Canon uses the EF-S mount now
This is not entirely correct.
Canon uses the
EF mount and the EF-S mount. The
EF-S mount is only found on their APS-C (crop-sensor) DSLRs made after the original Digital Rebel (20D, 30D, 40D, 50D, 7D, Rebel, XT, XTi, XSi, T1i, T2i, XS)
The
EF mount is found on all of their full-frame and 1.3x APS-H digital SLRs, as well as all EOS film cameras and a select few older 1.6x APS-C digital SLRs (EOS D30, D60, 10D).
EF lenses can be used on full-frame, 1.3x APS-H, as well as 1.6x APS-C.
EF-S lenses can ONLY be used on 1.6x APS-C and will not physically mount on a full-frame or APS-H camera with an EF mount.
Except for a few specialized lenses (TS-E, MP-E), ALL Canon EF lenses made since the introduction of the EF mount in 1987 have a built-in focus motor. All Canon EF-S lenses also have a built-in focus motor. Many of Canon's midrange and high-end lenses have very fast and silent ring-ultrasonic focus motors that allow for quick focusing and instant manual overrides.
In fact, there's more of these AF-S lenses than I had realized, so IMHO the D5000's lack of a built-in focus motor is not as crippling as it used to be back when the D40 was released.
There are still a few notable omissions, though.

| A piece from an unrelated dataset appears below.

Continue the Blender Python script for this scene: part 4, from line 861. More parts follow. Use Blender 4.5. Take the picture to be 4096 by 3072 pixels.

The following are some of them:
10.5mm f/2.8 Fisheye, 24mm f/2.8, 28mm f/2.8, 50mm f/1.8, 85mm f/1.8, 85mm f/1.4, 105mm f/2, 135mm f/2, 180mm f/2.8, 80-200mm f/2.8, 80-400mm f/4-5.6.
Nikon has pretty much caught up on their zoom lenses in terms of implementing focus motors, but they still have a lot to do on their fixed-focal length primes.
The lack of a built in focus motor precludes the use of older lenses that can be found very inexpensively on the used market. A couple of notable ones are the Tamron 17-50mm f/2.8 (first version) and Tokina 80-200 f/2.8 (which can be found for as low as $300 these days)
By the way, while it is fully possible to manual focus these lenses, it is not exactly the easiest thing to do, especially with the small pentamirror viewfinder on a D5000. Also, for fast primes (which represent most of the lenses lacking focus motors), the camera's focusing screen can't even show DoF past f/2.5, so you're basically guesstimating focus or waiting on the focus confirmation dot. This can be useful if you have a very static subject, but is a lot more cumbersome than using AF when your subject is moving (even slowly moving).
I've used a D300 at work exclusively with a manual focus lens (an 8mm fisheye), but an 8mm fisheye has so much depth of field that it doesn't require focusing once set to the hyperfocal distance. A lens like an 85mm f/1.8, however, would be a much harder beast to deal with if you were forced to manually focus it on a DSLR with a focusing screen not optimized for manual focus.